■ Set problem:
Set down each line from the one containing "Keep writing the" to the one containing "link('sensor_slots', bm, M['darkfoot'], sd)", inclusive, exactly as written and with nothing further.

■ Supplied information:

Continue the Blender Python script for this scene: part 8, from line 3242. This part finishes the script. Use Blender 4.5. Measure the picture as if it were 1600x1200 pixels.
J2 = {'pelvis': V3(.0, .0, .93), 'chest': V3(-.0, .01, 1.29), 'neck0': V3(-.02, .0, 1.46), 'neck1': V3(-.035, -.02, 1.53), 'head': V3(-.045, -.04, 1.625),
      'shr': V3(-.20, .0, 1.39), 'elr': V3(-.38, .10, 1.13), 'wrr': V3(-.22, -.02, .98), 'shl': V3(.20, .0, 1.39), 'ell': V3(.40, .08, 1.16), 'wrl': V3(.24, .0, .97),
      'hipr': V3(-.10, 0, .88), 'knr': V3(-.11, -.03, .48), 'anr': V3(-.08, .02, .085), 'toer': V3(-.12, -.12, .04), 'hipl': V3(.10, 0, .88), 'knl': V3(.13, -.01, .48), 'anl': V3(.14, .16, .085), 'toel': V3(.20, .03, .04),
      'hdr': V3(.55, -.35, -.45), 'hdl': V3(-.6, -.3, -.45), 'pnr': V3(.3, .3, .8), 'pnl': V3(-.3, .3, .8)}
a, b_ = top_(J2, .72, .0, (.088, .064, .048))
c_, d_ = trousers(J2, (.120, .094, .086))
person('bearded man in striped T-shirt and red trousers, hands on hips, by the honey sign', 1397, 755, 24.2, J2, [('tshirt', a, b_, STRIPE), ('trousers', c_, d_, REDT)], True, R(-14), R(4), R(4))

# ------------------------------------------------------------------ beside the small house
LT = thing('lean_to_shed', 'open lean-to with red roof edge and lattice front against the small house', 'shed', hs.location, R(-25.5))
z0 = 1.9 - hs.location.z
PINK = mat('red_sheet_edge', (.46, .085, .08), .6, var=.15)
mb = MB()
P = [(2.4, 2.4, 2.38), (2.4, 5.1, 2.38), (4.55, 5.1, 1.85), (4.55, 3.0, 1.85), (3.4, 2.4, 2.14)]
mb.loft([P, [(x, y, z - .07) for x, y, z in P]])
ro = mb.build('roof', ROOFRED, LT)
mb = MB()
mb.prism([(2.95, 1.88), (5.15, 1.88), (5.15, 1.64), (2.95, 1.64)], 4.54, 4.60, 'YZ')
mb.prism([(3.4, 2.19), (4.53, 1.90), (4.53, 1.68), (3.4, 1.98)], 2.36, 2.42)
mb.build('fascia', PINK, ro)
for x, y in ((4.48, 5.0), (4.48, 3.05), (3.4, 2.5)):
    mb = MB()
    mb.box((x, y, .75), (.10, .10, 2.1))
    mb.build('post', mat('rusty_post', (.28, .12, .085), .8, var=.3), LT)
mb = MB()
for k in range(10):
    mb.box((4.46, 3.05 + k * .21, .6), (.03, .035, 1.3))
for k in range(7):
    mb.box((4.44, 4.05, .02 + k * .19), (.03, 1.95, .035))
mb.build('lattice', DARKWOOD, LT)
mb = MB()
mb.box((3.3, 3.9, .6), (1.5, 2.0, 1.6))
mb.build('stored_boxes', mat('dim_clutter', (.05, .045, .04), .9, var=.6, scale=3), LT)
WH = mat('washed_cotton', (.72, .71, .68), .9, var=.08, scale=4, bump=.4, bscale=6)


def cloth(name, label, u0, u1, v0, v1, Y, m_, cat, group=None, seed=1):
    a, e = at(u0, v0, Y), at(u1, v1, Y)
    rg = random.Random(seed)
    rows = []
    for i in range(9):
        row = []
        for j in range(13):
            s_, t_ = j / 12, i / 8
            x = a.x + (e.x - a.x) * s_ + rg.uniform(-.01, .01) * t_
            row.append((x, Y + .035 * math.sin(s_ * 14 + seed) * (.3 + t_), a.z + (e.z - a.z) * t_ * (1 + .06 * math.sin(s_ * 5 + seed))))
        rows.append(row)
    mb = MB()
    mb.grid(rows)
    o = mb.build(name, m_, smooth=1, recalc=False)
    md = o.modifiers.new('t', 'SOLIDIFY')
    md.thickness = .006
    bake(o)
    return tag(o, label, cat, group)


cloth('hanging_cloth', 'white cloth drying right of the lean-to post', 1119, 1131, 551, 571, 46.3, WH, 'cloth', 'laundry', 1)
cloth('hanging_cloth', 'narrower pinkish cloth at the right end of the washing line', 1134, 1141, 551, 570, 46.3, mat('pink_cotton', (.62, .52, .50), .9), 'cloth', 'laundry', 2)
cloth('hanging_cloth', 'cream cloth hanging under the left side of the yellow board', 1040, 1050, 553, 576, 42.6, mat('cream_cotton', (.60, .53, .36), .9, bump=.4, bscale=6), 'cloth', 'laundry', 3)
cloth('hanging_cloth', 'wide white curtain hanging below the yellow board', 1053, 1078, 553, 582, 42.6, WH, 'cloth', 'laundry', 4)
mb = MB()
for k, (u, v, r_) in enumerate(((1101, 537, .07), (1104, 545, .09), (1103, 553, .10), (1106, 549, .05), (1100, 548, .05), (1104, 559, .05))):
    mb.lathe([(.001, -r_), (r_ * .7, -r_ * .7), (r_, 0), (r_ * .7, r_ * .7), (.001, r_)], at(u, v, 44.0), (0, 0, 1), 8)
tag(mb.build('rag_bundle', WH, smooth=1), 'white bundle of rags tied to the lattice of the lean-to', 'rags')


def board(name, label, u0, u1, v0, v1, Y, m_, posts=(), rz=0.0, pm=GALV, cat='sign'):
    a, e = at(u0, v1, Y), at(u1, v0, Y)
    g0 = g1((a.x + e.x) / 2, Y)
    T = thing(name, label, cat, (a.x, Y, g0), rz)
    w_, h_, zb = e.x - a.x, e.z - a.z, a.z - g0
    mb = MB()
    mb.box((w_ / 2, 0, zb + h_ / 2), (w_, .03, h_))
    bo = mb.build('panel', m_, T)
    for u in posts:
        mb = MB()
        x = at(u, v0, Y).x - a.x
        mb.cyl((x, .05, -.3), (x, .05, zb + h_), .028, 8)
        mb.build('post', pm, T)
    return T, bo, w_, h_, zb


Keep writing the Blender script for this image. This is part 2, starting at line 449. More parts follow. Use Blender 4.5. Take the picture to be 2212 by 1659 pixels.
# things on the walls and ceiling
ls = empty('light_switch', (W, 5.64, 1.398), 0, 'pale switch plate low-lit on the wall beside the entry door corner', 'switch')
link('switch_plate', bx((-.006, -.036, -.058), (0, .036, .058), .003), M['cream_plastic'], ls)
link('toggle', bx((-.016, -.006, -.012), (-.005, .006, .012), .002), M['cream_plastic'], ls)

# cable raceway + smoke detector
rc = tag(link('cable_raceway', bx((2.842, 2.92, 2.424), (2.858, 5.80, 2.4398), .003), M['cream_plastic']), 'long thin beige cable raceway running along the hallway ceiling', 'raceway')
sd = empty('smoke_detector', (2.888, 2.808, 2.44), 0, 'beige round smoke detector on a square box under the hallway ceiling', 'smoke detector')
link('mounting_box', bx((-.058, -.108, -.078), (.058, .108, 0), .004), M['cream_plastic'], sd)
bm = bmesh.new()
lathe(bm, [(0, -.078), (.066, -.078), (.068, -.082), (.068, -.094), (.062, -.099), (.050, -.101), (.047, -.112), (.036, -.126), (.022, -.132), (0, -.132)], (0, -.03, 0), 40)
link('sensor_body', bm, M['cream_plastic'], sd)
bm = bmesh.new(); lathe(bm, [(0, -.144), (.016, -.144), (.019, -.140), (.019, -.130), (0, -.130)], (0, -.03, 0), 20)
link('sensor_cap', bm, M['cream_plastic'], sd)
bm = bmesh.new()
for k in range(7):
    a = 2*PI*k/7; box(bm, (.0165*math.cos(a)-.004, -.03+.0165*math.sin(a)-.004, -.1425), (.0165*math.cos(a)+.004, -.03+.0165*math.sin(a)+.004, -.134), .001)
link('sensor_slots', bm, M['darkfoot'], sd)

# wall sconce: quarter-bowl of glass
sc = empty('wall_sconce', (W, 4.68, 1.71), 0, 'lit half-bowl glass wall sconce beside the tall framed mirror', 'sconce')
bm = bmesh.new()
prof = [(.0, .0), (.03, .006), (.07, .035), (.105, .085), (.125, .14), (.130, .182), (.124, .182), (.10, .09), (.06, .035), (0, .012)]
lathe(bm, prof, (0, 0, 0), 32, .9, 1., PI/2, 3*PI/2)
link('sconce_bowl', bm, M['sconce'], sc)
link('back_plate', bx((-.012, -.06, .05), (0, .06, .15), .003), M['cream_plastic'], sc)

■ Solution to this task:
Keep writing the Blender script for this image. This is part 2, starting at line 449. More parts follow. Use Blender 4.5. Take the picture to be 2212 by 1659 pixels.
# things on the walls and ceiling
ls = empty('light_switch', (W, 5.64, 1.398), 0, 'pale switch plate low-lit on the wall beside the entry door corner', 'switch')
link('switch_plate', bx((-.006, -.036, -.058), (0, .036, .058), .003), M['cream_plastic'], ls)
link('toggle', bx((-.016, -.006, -.012), (-.005, .006, .012), .002), M['cream_plastic'], ls)

# cable raceway + smoke detector
rc = tag(link('cable_raceway', bx((2.842, 2.92, 2.424), (2.858, 5.80, 2.4398), .003), M['cream_plastic']), 'long thin beige cable raceway running along the hallway ceiling', 'raceway')
sd = empty('smoke_detector', (2.888, 2.808, 2.44), 0, 'beige round smoke detector on a square box under the hallway ceiling', 'smoke detector')
link('mounting_box', bx((-.058, -.108, -.078), (.058, .108, 0), .004), M['cream_plastic'], sd)
bm = bmesh.new()
lathe(bm, [(0, -.078), (.066, -.078), (.068, -.082), (.068, -.094), (.062, -.099), (.050, -.101), (.047, -.112), (.036, -.126), (.022, -.132), (0, -.132)], (0, -.03, 0), 40)
link('sensor_body', bm, M['cream_plastic'], sd)
bm = bmesh.new(); lathe(bm, [(0, -.144), (.016, -.144), (.019, -.140), (.019, -.130), (0, -.130)], (0, -.03, 0), 20)
link('sensor_cap', bm, M['cream_plastic'], sd)
bm = bmesh.new()
for k in range(7):
    a = 2*PI*k/7; box(bm, (.0165*math.cos(a)-.004, -.03+.0165*math.sin(a)-.004, -.1425), (.0165*math.cos(a)+.004, -.03+.0165*math.sin(a)+.004, -.134), .001)
link('sensor_slots', bm, M['darkfoot'], sd)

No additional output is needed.